• What you should do:
Select every line containing the word "picture" from the material, and copy those lines.

• Information provided:
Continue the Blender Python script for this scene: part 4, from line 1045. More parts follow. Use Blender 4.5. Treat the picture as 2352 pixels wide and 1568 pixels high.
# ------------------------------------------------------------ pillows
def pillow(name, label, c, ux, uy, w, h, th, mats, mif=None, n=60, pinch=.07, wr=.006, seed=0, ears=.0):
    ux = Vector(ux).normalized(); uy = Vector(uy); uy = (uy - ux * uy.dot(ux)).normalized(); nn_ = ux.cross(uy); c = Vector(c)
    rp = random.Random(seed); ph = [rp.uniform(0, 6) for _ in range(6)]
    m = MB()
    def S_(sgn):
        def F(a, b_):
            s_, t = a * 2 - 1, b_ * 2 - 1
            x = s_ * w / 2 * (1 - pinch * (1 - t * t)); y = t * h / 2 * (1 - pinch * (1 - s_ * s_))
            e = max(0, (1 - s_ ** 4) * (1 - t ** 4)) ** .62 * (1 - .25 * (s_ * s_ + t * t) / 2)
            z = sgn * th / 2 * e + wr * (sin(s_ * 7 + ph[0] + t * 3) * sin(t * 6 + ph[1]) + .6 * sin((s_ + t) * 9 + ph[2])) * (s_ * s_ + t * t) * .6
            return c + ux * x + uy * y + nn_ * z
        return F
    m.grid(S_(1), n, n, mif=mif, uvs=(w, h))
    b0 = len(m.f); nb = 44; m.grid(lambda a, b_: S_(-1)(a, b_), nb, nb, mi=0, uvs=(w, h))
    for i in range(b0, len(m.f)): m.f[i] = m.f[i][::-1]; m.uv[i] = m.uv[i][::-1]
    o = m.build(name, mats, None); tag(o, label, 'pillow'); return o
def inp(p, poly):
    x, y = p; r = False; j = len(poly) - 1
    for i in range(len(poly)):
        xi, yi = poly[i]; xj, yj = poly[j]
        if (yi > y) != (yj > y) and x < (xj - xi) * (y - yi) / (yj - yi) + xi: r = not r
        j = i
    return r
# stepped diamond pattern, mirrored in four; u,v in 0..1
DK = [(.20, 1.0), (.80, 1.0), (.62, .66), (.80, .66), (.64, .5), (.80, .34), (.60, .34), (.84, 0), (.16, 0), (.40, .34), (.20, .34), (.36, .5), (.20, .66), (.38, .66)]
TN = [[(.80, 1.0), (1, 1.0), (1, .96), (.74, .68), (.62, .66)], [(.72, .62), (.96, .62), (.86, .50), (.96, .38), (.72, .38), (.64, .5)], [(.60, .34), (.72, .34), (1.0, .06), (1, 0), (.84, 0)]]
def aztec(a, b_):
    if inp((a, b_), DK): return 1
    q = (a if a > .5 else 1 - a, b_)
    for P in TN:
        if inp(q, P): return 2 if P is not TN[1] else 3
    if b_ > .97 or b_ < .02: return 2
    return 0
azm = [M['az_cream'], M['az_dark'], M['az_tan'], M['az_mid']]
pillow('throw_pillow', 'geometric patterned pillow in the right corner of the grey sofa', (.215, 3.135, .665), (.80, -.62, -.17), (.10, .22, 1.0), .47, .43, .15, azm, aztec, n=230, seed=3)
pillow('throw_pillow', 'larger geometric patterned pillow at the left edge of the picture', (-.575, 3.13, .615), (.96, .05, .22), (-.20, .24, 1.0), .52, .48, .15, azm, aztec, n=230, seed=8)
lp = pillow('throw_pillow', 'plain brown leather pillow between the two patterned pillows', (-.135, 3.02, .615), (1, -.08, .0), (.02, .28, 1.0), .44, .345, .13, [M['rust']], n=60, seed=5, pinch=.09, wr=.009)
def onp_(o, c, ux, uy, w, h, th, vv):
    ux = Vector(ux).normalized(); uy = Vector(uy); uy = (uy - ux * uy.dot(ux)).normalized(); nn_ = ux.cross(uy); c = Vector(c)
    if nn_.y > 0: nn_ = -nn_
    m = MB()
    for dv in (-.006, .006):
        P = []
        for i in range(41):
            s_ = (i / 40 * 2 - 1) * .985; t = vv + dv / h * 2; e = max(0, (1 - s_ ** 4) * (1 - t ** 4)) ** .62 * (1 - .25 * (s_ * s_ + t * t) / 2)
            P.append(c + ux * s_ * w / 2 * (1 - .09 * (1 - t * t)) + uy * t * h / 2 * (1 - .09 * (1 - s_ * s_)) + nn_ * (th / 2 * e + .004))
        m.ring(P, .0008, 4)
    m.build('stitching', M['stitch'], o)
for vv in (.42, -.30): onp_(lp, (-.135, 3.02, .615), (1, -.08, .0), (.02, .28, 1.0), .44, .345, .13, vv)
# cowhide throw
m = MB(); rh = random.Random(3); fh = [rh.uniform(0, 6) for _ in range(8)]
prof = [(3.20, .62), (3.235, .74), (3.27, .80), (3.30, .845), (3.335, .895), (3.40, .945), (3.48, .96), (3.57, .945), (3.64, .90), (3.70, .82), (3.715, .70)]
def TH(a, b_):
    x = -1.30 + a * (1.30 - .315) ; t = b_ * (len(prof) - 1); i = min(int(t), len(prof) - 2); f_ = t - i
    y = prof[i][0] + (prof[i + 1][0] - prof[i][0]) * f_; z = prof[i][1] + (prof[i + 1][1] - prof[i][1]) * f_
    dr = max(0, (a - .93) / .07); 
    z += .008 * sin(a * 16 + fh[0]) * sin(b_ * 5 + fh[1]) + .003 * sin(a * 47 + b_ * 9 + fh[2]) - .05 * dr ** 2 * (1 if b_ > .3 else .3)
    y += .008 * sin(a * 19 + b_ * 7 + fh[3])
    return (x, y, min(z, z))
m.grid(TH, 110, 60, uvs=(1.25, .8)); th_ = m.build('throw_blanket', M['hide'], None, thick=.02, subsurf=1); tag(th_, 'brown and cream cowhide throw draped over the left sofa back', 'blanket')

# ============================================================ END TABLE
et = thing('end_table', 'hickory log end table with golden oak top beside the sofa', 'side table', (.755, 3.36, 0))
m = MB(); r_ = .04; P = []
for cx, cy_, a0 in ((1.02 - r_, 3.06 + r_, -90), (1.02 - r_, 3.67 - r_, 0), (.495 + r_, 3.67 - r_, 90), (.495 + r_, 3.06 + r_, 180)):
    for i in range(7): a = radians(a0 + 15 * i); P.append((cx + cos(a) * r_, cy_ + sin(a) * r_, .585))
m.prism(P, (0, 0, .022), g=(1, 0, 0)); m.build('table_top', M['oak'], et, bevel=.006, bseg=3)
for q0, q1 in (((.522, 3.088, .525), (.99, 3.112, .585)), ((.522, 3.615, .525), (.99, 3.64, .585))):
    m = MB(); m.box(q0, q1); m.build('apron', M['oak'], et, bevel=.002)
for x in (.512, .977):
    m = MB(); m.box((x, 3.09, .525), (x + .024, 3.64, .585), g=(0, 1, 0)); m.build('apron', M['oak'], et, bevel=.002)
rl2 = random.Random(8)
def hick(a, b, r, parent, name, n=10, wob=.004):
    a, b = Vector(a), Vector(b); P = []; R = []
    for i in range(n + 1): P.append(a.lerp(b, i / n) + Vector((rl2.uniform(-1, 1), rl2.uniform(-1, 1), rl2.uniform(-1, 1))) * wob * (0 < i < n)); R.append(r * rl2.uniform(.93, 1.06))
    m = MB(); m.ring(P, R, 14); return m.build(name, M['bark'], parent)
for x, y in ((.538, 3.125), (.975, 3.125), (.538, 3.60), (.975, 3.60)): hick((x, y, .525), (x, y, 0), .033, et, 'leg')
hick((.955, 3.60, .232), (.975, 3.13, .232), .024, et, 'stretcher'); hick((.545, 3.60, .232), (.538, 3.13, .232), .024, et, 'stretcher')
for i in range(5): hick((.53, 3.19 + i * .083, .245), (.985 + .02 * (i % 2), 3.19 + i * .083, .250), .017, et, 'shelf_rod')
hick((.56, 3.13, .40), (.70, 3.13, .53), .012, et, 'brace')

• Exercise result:
Continue the Blender Python script for this scene: part 4, from line 1045. More parts follow. Use Blender 4.5. Treat the picture as 2352 pixels wide and 1568 pixels high.
pillow('throw_pillow', 'larger geometric patterned pillow at the left edge of the picture', (-.575, 3.13, .615), (.96, .05, .22), (-.20, .24, 1.0), .52, .48, .15, azm, aztec, n=230, seed=8)